Wednesday, 19 January 2011

Woman in Sombre Travelling Cloak Detained in the UK

Culture Minister Ed Vaizey yesterday placed a temporary export bar on Portrait of a Young Woman, said to be by artist Peter Paul Rubens, providing a last chance to raise enough money to keep the painting in the United Kingdom. The Minister’s ruling follows a recommendation by the Reviewing Committee on the Export of Works of Art and Objects of Cultural Interest, administered by the Museums, Libraries and Archives Council (MLA). The Committee recommended that the export decision be deferred on the grounds that the painting is of outstanding aesthetic importance and of outstanding significance for the study of early 17th Century portraiture.
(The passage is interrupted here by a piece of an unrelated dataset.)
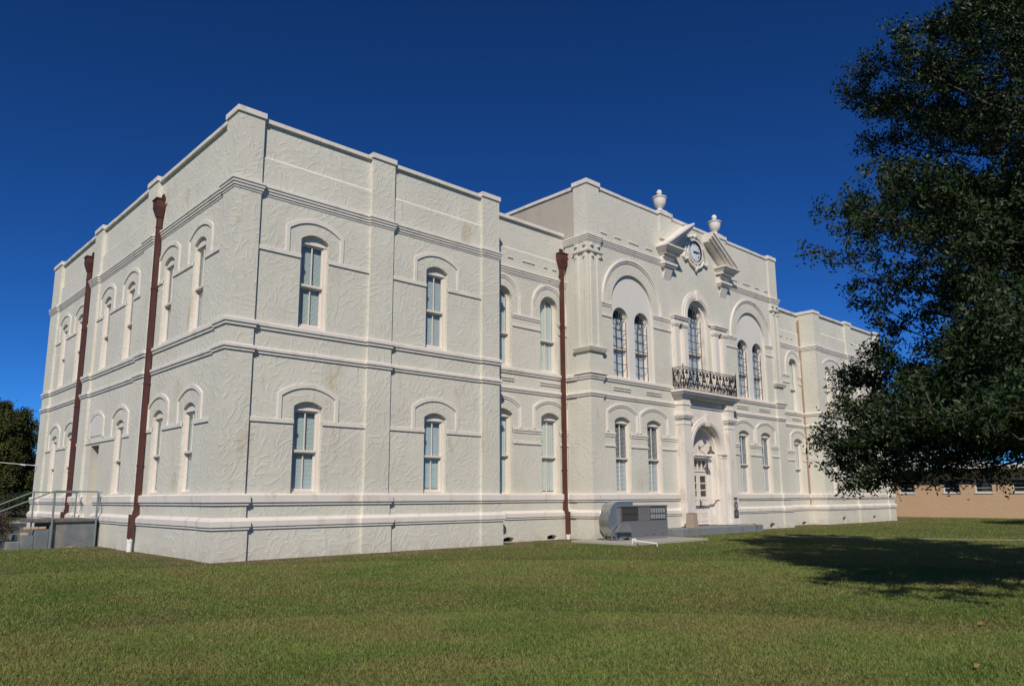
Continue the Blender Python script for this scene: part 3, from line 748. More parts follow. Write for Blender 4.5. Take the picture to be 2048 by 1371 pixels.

The Reviewing Committee on the Export of Works of Art and Objects of Cultural Interest is an independent body, serviced by MLA, which advises the Secretary of State for Culture, Media and Sport on whether a cultural object, intended for export, is of national importance under specified criteria. Where the Committee finds that an object meets one or more of the criteria, it will normally recommend that the decision on the export licence application should be deferred for a specified period. An offer may then be made from within the United Kingdom at or above the recommended price.

The painting, which dates from c. 1602-04, depicts a woman in a sombre travelling cloak, embellished with elaborate lacework and expensive jewellery. Her identity is unknown, but she was clearly an individual of high status. The costume itself is Spanish but does not necessarily locate the painting in Spain, since some Italian courts at that time adopted the Spanish style of dress. It is possible that the painting was commissioned by Vincenzo Gonzaga, Duke of Mantua, for his “Gallery of Beauties”. The woman gazes straight out of the canvas and there is a sense of a strong bond between viewer and sitter that gives the portrait a powerful impact.

Lord Inglewood, Chairman of the Reviewing Committee, said: “This is a striking portrait of a very real, although unidentified, woman. There are some bravura areas of painting, especially in the face and hand. It is an important work for study as although its attribution to Rubens is debated it is an outstanding example of portraiture in Southern Europe from the beginning of the 17th Century."

The decision on the export licence application for the painting will be deferred until 17th March 2011 and may be extended until 17 May 2011 inclusive if a serious intention to raise funds to purchase the painting at the recommended price of £1m is expressed. So if you have a spare £1m lying about, now is the time to make an offer.